WORK INSTRUCTIONS: Repeat the material verbatim. Images are excluded from the copy.

SUPPLIED DATA:
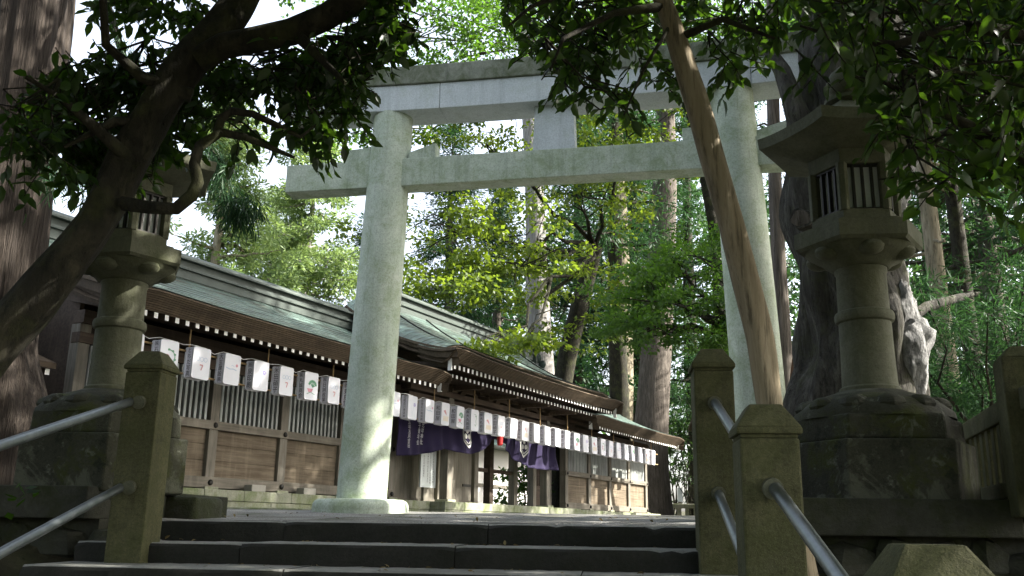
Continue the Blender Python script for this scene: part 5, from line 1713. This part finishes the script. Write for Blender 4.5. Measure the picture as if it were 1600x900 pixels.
def near_right():
    Y = 4.4
    base = np.array(at(1900, 900, Y)); base[2] = -1.2
    t = thing('overhanging_evergreen_tree', 'evergreen boughs hanging in from the upper right corner over the lantern', 'tree', base, 0, 'evergreen trees leaning over the stairs')
    c = lambda px, py, d=0: np.array(at(px, py, Y + d))
    trunk('trunk', BARK_DARK, t, [base, c(1890, 600), c(1840, 300), c(1780, 60), c(1700, -150)], [.2, .17, .15, .12, .08], base, seg=20, wob=.05, seed=51)
    b = MB()
    b.tube([c(1800, 120), c(1650, 60, -.2), c(1500, 40, -.3), c(1400, 70, -.4), c(1310, 60, -.4), c(1250, 40, -.4)], [.06, .045, .03, .02, .012, .006], 8, wob=.06)
    b.tube([c(1860, 400), c(1680, 290, -.1), c(1520, 200, -.3), c(1420, 150, -.4), c(1350, 110, -.4)], [.05, .04, .028, .018, .006], 8, wob=.06)
    b.tube([c(1500, 190, -.3), c(1440, 240, -.4), c(1400, 280, -.4)], [.014, .01, .004], 6, wob=.06)
    b.build('branches', BARK_DARK, t, smooth=True, off=base, angle=80)
    reg = [([(1290, -20), (1650, -20), (1650, 120), (1500, 140), (1400, 120), (1330, 70), (1290, 30)], (3.6, 5.4), 210),
           ([(1250, -20), (1300, -20), (1310, 50), (1260, 40)], (4.0, 5.0), 12),
           ([(1340, 90), (1460, 110), (1650, 110), (1650, 230), (1540, 280), (1470, 250), (1420, 180), (1350, 150)], (3.6, 5.2), 170),
           ([(1245, 40), (1300, 60), (1310, 100), (1260, 110)], (3.6, 4.0), 7),
           ([(1360, 150), (1420, 170), (1400, 215), (1360, 190)], (3.6, 4.2), 10),
           ([(1390, 240), (1450, 230), (1470, 290), (1420, 320), (1385, 300)], (3.6, 4.1), 12),
           ([(1470, 240), (1640, 210), (1640, 290), (1560, 300), (1490, 290)], (3.9, 5.0), 30),
           ([(1500, 290), (1640, 290), (1640, 320), (1540, 330)], (3.8, 4.6), 8)]
    C, D, N, Ls, W, ti, tb = twigs(reg, 8, seed=25, L=.1, dens=.62)
    A = overhead([((2, 9), (.0, 8.5), (2.9, 7.5)), ((1.5, 9), (-6, 4), (2.5, 6.5)), ((4, 10), (1, 9), (3, 7))], 24000, 6, .2)
    cr_ = leaves('crown', LEAF_NEAR, t, C, D, N, Ls, W, ti, fold=True, off=base)
    leaves('upper_leaves', LEAF_NEAR, cr_, *A, off=base)
    tb.build('twigs', BARK_DARK, t, off=base)


near_left(); near_pole(); near_right()

def fallen_leaves():
    rg = np.random.default_rng(8); C = []; N = []
    for _ in range(190):
        x = rg.uniform(-3.5, .6); j = int(rg.integers(0, 5)); back = rg.random() < .7
        if j == 0: v = rg.uniform(7.05, 11); z = .04 + max(0, (v - 6.95) / 8 * .2)
        else:
            v = 7.0 - .6 * j + (rg.uniform(.42, .58) if back else rg.uniform(.05, .5)); z = .016 - .148 * j + .008
        C.append(ST.W(x, v, z)); n = rg.normal(size=3) * .25; n[2] += 1; N.append(n)
    for _ in range(300):
        p = bw(rg.uniform(-3, 20), rg.uniform(.3, 4.5), .215); C.append(p); n = rg.normal(size=3) * .25; n[2] += 1; N.append(n)
    n = len(C); D = rg.normal(size=(n, 3)); D[:, 2] *= .15
    Ls = rg.uniform(.025, .055, n)
    m = plain('dry_leaf', (.16, .12, .045), .8, var=.6, scale=3)
    o = leaves('fallen_leaves', m, None, np.array(C), D, np.array(N), Ls, Ls * .5, rg.random(n), fold=True)
    tag(o, 'dry leaves scattered over the steps and the gravel', 'fallen leaves', kind='stuff')


fallen_leaves()

# ------------------------------------------------------------------ trees standing outside the picture that shade it
G2 = 'forest trees around the stairs'
def shade_tree(label, x, y, h, h0, sp, seed, nb=70, per=40, zb=-.3):
    conifer(label, (x, y, 0), h, .45, h0, sp, BARK_BROWN, LEAF_CEDAR, seed, nb=nb, per=per, leaf=.55, cr=1.0, group=G2, wf=.4, dens=1.0)


shade_tree('cedar standing beyond the right edge beside the terrace', 9.5, 6.0, 27, 5.5, 4.6, 61, nb=60)
shade_tree('cedar standing beyond the right edge behind the stone fence', 11.2, 11.6, 28, 9.5, 5.0, 69, nb=100)
shade_tree('cedar standing beyond the right edge level with the torii', 11.4, 16.6, 27, 8.5, 5.4, 62, nb=120)
shade_tree('cedar standing beyond the right edge level with the gatehouse', 19.0, 22.0, 25, 6, 4.8, 63)
shade_tree('cedar standing far to the right of the shrine end', 24.0, 31.0, 24, 8, 4.5, 64)
shade_tree('cedar behind the photographer to the right', 6.5, -4.0, 20, 4, 4.8, 65)
shade_tree('cedar behind the photographer to the left', -5.5, -5.0, 20, 4, 4.8, 66)
shade_tree('cedar standing left of the lower stairs', -10.5, 3.5, 20, 4, 4.5, 67)
shade_tree('cedar far behind the photographer', .5, -11.0, 22, 4, 5.0, 68)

WRITTEN RESPONSE:
Continue the Blender Python script for this scene: part 5, from line 1713. This part finishes the script. Write for Blender 4.5. Measure the picture as if it were 1600x900 pixels.
def near_right():
    Y = 4.4
    base = np.array(at(1900, 900, Y)); base[2] = -1.2
    t = thing('overhanging_evergreen_tree', 'evergreen boughs hanging in from the upper right corner over the lantern', 'tree', base, 0, 'evergreen trees leaning over the stairs')
    c = lambda px, py, d=0: np.array(at(px, py, Y + d))
    trunk('trunk', BARK_DARK, t, [base, c(1890, 600), c(1840, 300), c(1780, 60), c(1700, -150)], [.2, .17, .15, .12, .08], base, seg=20, wob=.05, seed=51)
    b = MB()
    b.tube([c(1800, 120), c(1650, 60, -.2), c(1500, 40, -.3), c(1400, 70, -.4), c(1310, 60, -.4), c(1250, 40, -.4)], [.06, .045, .03, .02, .012, .006], 8, wob=.06)
    b.tube([c(1860, 400), c(1680, 290, -.1), c(1520, 200, -.3), c(1420, 150, -.4), c(1350, 110, -.4)], [.05, .04, .028, .018, .006], 8, wob=.06)
    b.tube([c(1500, 190, -.3), c(1440, 240, -.4), c(1400, 280, -.4)], [.014, .01, .004], 6, wob=.06)
    b.build('branches', BARK_DARK, t, smooth=True, off=base, angle=80)
    reg = [([(1290, -20), (1650, -20), (1650, 120), (1500, 140), (1400, 120), (1330, 70), (1290, 30)], (3.6, 5.4), 210),
           ([(1250, -20), (1300, -20), (1310, 50), (1260, 40)], (4.0, 5.0), 12),
           ([(1340, 90), (1460, 110), (1650, 110), (1650, 230), (1540, 280), (1470, 250), (1420, 180), (1350, 150)], (3.6, 5.2), 170),
           ([(1245, 40), (1300, 60), (1310, 100), (1260, 110)], (3.6, 4.0), 7),
           ([(1360, 150), (1420, 170), (1400, 215), (1360, 190)], (3.6, 4.2), 10),
           ([(1390, 240), (1450, 230), (1470, 290), (1420, 320), (1385, 300)], (3.6, 4.1), 12),
           ([(1470, 240), (1640, 210), (1640, 290), (1560, 300), (1490, 290)], (3.9, 5.0), 30),
           ([(1500, 290), (1640, 290), (1640, 320), (1540, 330)], (3.8, 4.6), 8)]
    C, D, N, Ls, W, ti, tb = twigs(reg, 8, seed=25, L=.1, dens=.62)
    A = overhead([((2, 9), (.0, 8.5), (2.9, 7.5)), ((1.5, 9), (-6, 4), (2.5, 6.5)), ((4, 10), (1, 9), (3, 7))], 24000, 6, .2)
    cr_ = leaves('crown', LEAF_NEAR, t, C, D, N, Ls, W, ti, fold=True, off=base)
    leaves('upper_leaves', LEAF_NEAR, cr_, *A, off=base)
    tb.build('twigs', BARK_DARK, t, off=base)


near_left(); near_pole(); near_right()

def fallen_leaves():
    rg = np.random.default_rng(8); C = []; N = []
    for _ in range(190):
        x = rg.uniform(-3.5, .6); j = int(rg.integers(0, 5)); back = rg.random() < .7
        if j == 0: v = rg.uniform(7.05, 11); z = .04 + max(0, (v - 6.95) / 8 * .2)
        else:
            v = 7.0 - .6 * j + (rg.uniform(.42, .58) if back else rg.uniform(.05, .5)); z = .016 - .148 * j + .008
        C.append(ST.W(x, v, z)); n = rg.normal(size=3) * .25; n[2] += 1; N.append(n)
    for _ in range(300):
        p = bw(rg.uniform(-3, 20), rg.uniform(.3, 4.5), .215); C.append(p); n = rg.normal(size=3) * .25; n[2] += 1; N.append(n)
    n = len(C); D = rg.normal(size=(n, 3)); D[:, 2] *= .15
    Ls = rg.uniform(.025, .055, n)
    m = plain('dry_leaf', (.16, .12, .045), .8, var=.6, scale=3)
    o = leaves('fallen_leaves', m, None, np.array(C), D, np.array(N), Ls, Ls * .5, rg.random(n), fold=True)
    tag(o, 'dry leaves scattered over the steps and the gravel', 'fallen leaves', kind='stuff')


fallen_leaves()

# ------------------------------------------------------------------ trees standing outside the picture that shade it
G2 = 'forest trees around the stairs'
def shade_tree(label, x, y, h, h0, sp, seed, nb=70, per=40, zb=-.3):
    conifer(label, (x, y, 0), h, .45, h0, sp, BARK_BROWN, LEAF_CEDAR, seed, nb=nb, per=per, leaf=.55, cr=1.0, group=G2, wf=.4, dens=1.0)


shade_tree('cedar standing beyond the right edge beside the terrace', 9.5, 6.0, 27, 5.5, 4.6, 61, nb=60)
shade_tree('cedar standing beyond the right edge behind the stone fence', 11.2, 11.6, 28, 9.5, 5.0, 69, nb=100)
shade_tree('cedar standing beyond the right edge level with the torii', 11.4, 16.6, 27, 8.5, 5.4, 62, nb=120)
shade_tree('cedar standing beyond the right edge level with the gatehouse', 19.0, 22.0, 25, 6, 4.8, 63)
shade_tree('cedar standing far to the right of the shrine end', 24.0, 31.0, 24, 8, 4.5, 64)
shade_tree('cedar behind the photographer to the right', 6.5, -4.0, 20, 4, 4.8, 65)
shade_tree('cedar behind the photographer to the left', -5.5, -5.0, 20, 4, 4.8, 66)
shade_tree('cedar standing left of the lower stairs', -10.5, 3.5, 20, 4, 4.5, 67)
shade_tree('cedar far behind the photographer', .5, -11.0, 22, 4, 5.0, 68)